— start of Information supplied —

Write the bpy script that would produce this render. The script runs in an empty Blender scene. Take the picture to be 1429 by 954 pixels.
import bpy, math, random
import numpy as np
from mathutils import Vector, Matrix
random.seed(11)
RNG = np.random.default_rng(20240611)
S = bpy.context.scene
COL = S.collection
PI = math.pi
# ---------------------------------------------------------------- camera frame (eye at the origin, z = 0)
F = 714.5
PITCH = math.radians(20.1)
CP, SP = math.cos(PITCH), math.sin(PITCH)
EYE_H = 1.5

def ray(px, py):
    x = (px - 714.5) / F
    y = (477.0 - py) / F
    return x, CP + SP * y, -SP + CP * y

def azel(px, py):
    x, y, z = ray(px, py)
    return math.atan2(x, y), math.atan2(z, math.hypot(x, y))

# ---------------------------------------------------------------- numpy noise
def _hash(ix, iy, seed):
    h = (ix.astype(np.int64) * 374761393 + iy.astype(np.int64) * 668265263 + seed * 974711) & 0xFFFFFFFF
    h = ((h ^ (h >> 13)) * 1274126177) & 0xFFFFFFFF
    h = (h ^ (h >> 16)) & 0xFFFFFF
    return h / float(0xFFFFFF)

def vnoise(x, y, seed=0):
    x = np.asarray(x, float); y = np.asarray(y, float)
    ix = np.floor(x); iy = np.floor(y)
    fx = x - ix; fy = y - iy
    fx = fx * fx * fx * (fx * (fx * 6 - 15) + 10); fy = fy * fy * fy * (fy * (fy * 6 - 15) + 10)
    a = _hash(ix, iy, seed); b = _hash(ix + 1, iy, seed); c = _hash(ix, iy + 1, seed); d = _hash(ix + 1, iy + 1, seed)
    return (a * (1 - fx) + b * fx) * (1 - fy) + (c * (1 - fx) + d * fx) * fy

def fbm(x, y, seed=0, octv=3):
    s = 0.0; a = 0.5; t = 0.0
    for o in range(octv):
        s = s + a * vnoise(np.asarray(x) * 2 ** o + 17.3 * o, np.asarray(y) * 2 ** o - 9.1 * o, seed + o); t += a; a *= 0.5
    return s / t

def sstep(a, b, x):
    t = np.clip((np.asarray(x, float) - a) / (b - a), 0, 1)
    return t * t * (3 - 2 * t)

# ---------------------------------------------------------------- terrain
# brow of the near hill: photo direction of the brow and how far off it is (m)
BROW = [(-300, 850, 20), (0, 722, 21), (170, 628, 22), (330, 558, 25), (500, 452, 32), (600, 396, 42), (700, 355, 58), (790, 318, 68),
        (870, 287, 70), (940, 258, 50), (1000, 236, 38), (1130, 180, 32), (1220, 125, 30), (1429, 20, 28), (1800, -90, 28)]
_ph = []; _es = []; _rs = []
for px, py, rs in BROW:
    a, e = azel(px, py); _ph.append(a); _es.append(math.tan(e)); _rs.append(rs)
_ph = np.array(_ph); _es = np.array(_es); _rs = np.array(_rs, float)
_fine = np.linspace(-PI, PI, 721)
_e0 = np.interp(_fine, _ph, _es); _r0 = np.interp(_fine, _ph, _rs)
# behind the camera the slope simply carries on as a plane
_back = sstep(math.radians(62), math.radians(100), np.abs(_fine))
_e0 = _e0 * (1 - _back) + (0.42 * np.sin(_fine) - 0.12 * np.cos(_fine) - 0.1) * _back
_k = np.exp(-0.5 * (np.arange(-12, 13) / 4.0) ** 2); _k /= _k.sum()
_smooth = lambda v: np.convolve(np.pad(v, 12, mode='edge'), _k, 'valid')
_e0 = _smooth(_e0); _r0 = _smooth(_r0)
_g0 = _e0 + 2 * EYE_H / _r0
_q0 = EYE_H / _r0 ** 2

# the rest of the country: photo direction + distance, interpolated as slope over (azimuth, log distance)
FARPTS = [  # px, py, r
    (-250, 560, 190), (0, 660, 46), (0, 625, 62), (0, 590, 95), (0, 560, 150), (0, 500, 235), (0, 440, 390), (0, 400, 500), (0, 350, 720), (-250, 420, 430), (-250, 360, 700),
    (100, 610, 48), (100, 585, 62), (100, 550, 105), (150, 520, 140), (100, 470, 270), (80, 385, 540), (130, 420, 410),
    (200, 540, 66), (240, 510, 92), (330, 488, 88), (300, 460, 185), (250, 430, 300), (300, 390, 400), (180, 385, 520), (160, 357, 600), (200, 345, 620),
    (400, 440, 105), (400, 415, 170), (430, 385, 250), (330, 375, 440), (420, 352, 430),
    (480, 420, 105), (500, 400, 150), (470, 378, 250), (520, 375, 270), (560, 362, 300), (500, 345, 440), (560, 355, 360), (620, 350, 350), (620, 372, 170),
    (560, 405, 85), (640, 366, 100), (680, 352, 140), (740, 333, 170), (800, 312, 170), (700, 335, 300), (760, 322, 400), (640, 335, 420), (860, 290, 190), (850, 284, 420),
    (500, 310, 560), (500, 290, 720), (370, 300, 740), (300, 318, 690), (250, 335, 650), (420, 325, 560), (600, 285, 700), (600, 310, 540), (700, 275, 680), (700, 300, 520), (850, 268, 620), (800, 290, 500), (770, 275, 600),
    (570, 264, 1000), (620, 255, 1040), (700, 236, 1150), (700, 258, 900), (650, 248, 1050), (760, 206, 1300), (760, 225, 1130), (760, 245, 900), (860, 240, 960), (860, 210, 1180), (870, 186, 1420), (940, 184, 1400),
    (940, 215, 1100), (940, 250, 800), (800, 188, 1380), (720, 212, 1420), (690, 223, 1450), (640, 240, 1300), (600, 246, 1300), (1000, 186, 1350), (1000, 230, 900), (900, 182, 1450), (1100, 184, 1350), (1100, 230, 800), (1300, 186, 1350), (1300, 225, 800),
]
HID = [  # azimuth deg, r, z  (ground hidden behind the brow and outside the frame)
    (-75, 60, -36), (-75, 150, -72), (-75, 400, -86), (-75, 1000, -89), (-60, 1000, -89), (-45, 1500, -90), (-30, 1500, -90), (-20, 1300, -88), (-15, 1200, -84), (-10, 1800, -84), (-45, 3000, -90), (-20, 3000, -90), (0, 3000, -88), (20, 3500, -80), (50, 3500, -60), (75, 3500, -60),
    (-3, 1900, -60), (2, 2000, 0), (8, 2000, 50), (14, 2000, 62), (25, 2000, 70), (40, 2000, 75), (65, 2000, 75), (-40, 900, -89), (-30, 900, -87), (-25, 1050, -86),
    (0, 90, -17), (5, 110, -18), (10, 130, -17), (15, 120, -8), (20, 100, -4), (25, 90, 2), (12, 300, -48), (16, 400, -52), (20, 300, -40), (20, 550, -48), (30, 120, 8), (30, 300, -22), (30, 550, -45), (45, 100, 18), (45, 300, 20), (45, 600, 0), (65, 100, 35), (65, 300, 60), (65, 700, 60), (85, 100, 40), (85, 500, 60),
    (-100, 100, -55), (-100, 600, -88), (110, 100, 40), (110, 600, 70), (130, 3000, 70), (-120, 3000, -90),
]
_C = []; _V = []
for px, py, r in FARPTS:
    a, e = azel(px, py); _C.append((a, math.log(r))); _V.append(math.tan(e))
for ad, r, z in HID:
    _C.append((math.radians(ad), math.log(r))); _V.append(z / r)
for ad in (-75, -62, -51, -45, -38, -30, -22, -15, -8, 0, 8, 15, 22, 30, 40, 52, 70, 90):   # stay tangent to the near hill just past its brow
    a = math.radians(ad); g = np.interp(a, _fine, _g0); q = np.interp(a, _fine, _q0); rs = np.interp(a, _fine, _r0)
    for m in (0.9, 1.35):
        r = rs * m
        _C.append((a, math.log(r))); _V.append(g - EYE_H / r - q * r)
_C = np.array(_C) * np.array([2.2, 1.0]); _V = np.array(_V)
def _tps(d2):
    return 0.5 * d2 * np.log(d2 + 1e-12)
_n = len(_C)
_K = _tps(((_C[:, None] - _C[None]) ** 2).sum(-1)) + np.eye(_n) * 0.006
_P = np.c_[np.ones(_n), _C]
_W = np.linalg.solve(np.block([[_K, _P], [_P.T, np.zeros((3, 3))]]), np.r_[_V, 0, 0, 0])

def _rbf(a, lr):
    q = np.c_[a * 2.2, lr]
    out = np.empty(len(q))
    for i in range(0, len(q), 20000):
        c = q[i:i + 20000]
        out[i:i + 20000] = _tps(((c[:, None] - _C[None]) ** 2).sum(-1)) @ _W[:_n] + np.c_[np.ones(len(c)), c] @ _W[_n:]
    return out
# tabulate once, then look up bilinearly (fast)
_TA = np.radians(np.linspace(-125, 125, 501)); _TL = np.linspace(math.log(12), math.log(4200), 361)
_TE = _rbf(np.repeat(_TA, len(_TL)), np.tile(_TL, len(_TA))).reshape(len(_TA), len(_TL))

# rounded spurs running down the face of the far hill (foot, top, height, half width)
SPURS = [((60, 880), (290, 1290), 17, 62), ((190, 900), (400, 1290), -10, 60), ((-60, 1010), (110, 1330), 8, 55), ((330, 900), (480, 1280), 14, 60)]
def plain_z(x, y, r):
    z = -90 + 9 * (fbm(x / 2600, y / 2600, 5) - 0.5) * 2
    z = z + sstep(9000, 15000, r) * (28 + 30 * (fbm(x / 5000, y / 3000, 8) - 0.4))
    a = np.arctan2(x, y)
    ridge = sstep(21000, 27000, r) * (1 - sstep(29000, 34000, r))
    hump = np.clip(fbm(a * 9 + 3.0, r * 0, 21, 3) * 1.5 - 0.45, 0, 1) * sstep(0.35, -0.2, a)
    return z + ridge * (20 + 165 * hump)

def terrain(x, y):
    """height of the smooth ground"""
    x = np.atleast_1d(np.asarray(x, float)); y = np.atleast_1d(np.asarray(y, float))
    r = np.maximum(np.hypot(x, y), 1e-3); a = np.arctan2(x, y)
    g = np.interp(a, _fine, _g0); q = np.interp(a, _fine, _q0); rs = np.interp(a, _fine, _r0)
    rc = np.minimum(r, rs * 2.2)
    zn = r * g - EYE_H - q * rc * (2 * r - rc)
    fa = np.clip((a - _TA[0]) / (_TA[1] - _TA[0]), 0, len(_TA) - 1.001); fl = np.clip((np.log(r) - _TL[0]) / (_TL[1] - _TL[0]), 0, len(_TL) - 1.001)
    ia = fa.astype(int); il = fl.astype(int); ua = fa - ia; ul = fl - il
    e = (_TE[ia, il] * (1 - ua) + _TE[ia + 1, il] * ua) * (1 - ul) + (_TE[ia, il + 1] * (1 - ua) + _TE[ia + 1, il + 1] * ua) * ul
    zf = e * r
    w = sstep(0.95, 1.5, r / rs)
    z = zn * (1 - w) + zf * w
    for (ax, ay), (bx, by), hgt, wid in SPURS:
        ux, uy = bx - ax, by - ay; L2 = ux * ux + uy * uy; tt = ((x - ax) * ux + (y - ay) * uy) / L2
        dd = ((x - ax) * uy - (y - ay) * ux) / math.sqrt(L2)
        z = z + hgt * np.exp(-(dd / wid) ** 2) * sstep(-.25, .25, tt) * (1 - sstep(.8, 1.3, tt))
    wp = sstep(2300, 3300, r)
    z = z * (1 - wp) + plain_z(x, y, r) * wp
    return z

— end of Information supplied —

Task to carry out: Give again, word for word, the lines of the listing, starting at its first line and ending with the line containing "return t * t * (3 - 2 * t)".

Problem solution:
Write the bpy script that would produce this render. The script runs in an empty Blender scene. Take the picture to be 1429 by 954 pixels.
import bpy, math, random
import numpy as np
from mathutils import Vector, Matrix
random.seed(11)
RNG = np.random.default_rng(20240611)
S = bpy.context.scene
COL = S.collection
PI = math.pi
# ---------------------------------------------------------------- camera frame (eye at the origin, z = 0)
F = 714.5
PITCH = math.radians(20.1)
CP, SP = math.cos(PITCH), math.sin(PITCH)
EYE_H = 1.5

def ray(px, py):
    x = (px - 714.5) / F
    y = (477.0 - py) / F
    return x, CP + SP * y, -SP + CP * y

def azel(px, py):
    x, y, z = ray(px, py)
    return math.atan2(x, y), math.atan2(z, math.hypot(x, y))

# ---------------------------------------------------------------- numpy noise
def _hash(ix, iy, seed):
    h = (ix.astype(np.int64) * 374761393 + iy.astype(np.int64) * 668265263 + seed * 974711) & 0xFFFFFFFF
    h = ((h ^ (h >> 13)) * 1274126177) & 0xFFFFFFFF
    h = (h ^ (h >> 16)) & 0xFFFFFF
    return h / float(0xFFFFFF)

def vnoise(x, y, seed=0):
    x = np.asarray(x, float); y = np.asarray(y, float)
    ix = np.floor(x); iy = np.floor(y)
    fx = x - ix; fy = y - iy
    fx = fx * fx * fx * (fx * (fx * 6 - 15) + 10); fy = fy * fy * fy * (fy * (fy * 6 - 15) + 10)
    a = _hash(ix, iy, seed); b = _hash(ix + 1, iy, seed); c = _hash(ix, iy + 1, seed); d = _hash(ix + 1, iy + 1, seed)
    return (a * (1 - fx) + b * fx) * (1 - fy) + (c * (1 - fx) + d * fx) * fy

def fbm(x, y, seed=0, octv=3):
    s = 0.0; a = 0.5; t = 0.0
    for o in range(octv):
        s = s + a * vnoise(np.asarray(x) * 2 ** o + 17.3 * o, np.asarray(y) * 2 ** o - 9.1 * o, seed + o); t += a; a *= 0.5
    return s / t

def sstep(a, b, x):
    t = np.clip((np.asarray(x, float) - a) / (b - a), 0, 1)
    return t * t * (3 - 2 * t)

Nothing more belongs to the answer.